Isolate every line in the data with the string "picture" and copy it.

◆ ◆ ◆

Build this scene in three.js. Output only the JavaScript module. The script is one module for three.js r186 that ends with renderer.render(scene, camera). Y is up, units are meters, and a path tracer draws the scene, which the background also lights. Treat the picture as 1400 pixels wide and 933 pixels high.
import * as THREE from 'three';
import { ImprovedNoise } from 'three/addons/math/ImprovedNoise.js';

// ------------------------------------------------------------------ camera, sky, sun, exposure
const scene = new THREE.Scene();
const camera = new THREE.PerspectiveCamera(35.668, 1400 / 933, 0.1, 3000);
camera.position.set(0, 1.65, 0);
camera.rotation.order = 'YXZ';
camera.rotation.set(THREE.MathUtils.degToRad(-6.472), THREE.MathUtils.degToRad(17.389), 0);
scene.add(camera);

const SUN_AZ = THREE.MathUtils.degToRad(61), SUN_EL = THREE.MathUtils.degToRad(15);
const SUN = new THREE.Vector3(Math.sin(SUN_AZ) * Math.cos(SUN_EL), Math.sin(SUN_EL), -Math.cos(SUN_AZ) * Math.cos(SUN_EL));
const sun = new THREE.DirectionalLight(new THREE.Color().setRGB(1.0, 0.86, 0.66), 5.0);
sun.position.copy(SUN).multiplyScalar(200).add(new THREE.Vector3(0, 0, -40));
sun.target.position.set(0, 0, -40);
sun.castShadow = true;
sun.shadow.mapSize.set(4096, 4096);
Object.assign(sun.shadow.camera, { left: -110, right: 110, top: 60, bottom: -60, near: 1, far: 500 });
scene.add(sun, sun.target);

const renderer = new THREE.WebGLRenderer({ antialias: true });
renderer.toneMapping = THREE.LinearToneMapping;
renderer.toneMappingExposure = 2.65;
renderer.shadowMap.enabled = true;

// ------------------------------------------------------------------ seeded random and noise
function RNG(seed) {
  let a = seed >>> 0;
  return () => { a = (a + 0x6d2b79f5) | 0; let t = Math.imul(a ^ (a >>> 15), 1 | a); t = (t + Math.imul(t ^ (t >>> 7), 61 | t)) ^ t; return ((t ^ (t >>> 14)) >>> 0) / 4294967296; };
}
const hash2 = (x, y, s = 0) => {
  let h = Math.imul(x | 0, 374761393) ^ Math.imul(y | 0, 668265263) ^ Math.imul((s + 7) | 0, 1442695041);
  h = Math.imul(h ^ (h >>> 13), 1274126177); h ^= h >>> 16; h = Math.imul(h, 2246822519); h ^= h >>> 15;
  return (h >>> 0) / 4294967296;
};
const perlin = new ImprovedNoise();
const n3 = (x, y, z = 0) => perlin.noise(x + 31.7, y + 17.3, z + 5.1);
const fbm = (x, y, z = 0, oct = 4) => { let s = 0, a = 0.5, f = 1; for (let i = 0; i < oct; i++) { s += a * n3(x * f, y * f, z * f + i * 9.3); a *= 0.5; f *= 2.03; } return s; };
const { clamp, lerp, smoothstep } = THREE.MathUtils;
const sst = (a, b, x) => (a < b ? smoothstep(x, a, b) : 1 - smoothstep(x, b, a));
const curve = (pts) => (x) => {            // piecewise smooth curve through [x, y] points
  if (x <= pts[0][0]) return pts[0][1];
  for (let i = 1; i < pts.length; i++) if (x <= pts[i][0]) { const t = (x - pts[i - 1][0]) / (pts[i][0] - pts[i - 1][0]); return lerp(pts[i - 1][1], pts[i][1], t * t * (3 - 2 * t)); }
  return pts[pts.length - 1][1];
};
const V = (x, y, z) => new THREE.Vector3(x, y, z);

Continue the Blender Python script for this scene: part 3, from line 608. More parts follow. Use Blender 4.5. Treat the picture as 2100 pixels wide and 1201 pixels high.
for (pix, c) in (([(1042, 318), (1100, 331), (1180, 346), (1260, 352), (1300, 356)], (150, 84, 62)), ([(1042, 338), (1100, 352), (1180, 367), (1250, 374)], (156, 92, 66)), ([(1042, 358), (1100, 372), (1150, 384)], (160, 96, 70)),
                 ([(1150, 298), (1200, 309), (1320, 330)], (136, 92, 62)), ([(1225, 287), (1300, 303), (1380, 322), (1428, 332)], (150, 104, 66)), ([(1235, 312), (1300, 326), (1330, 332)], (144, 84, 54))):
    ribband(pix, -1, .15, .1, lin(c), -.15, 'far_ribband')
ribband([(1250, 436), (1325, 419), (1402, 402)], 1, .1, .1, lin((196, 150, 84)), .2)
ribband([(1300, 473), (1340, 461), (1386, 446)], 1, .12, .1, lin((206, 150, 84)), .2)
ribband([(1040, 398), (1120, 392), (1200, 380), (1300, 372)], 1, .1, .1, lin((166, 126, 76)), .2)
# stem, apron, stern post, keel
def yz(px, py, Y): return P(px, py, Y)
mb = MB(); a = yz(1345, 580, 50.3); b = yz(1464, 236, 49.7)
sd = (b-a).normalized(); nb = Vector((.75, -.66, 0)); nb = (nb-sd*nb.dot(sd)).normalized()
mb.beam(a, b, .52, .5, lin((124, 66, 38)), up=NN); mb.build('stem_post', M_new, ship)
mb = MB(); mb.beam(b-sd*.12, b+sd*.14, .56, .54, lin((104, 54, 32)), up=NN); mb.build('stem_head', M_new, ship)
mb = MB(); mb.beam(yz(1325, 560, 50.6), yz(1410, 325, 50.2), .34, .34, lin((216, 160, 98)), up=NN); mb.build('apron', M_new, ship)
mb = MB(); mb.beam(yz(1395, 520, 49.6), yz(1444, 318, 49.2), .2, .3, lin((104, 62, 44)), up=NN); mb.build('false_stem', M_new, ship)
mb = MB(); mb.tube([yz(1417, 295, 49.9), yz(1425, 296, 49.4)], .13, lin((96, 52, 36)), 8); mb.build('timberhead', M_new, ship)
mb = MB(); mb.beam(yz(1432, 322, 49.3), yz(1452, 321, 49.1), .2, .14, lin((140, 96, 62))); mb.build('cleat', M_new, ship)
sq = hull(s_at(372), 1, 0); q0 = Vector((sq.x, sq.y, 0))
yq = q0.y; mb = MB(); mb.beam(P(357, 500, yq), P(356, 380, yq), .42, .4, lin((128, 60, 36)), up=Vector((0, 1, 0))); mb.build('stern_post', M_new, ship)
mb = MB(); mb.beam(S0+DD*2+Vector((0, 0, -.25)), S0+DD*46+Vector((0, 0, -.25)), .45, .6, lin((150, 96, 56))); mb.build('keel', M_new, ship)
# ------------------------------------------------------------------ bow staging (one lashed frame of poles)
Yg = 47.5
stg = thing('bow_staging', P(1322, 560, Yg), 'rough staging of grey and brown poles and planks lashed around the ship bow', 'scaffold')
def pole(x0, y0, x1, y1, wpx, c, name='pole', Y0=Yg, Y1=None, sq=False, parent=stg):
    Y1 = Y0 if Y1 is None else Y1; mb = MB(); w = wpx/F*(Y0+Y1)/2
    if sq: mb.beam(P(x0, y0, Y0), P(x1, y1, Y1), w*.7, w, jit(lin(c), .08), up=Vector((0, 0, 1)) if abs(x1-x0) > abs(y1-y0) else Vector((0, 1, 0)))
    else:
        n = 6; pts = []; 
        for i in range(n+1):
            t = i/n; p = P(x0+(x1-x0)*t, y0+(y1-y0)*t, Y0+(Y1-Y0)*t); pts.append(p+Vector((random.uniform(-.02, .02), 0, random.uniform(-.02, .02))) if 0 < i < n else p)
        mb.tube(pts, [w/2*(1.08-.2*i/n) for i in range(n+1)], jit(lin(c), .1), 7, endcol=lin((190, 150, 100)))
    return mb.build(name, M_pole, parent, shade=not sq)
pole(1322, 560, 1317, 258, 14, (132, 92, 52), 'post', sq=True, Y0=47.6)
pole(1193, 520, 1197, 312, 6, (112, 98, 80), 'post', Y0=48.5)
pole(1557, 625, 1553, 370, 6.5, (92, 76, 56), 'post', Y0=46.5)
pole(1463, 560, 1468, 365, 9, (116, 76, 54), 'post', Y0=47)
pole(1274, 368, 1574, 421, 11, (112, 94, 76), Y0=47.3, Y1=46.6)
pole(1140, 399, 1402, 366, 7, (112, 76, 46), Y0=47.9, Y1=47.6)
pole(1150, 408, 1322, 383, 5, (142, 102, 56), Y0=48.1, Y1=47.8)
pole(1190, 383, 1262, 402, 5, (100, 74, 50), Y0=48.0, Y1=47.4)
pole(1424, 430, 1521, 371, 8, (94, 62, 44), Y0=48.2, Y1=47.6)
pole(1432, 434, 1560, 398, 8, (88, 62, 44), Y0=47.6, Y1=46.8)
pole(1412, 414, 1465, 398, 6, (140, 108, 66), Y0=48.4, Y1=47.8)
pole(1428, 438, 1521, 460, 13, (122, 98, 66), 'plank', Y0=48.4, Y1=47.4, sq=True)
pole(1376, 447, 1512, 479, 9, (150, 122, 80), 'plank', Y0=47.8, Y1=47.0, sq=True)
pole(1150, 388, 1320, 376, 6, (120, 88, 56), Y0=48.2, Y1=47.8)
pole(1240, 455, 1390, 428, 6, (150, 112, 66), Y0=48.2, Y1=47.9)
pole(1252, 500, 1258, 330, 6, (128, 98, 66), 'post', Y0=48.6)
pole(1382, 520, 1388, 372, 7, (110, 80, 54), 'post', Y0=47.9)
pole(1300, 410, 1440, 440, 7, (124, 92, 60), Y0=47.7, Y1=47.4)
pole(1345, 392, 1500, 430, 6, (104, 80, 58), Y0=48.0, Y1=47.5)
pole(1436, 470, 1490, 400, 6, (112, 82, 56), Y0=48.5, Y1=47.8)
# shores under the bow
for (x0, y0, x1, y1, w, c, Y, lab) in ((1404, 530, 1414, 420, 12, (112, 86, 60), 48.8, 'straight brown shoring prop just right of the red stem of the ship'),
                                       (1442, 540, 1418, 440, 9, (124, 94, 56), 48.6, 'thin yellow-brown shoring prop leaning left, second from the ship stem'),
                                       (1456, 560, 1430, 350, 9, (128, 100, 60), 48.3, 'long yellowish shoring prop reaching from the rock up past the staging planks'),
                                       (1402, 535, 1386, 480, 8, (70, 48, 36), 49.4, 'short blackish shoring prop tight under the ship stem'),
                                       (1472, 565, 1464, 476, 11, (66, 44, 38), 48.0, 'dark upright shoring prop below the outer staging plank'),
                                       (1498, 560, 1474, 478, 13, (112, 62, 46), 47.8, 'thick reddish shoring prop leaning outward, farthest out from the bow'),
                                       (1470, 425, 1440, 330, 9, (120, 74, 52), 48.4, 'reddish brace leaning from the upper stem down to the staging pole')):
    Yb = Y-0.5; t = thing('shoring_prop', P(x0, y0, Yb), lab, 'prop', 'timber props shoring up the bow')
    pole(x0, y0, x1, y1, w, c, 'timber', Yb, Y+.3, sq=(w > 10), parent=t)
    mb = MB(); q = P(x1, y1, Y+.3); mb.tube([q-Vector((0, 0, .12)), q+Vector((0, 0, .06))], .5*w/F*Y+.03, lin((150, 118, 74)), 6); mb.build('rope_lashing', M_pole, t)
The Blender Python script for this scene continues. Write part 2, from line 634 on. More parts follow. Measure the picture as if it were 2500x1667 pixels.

◆ ◆ ◆

#### TASK ANSWER
Build this scene in three.js. Output only the JavaScript module. The script is one module for three.js r186 that ends with renderer.render(scene, camera). Y is up, units are meters, and a path tracer draws the scene, which the background also lights. Treat the picture as 1400 pixels wide and 933 pixels high.
Continue the Blender Python script for this scene: part 3, from line 608. More parts follow. Use Blender 4.5. Treat the picture as 2100 pixels wide and 1201 pixels high.
The Blender Python script for this scene continues. Write part 2, from line 634 on. More parts follow. Measure the picture as if it were 2500x1667 pixels.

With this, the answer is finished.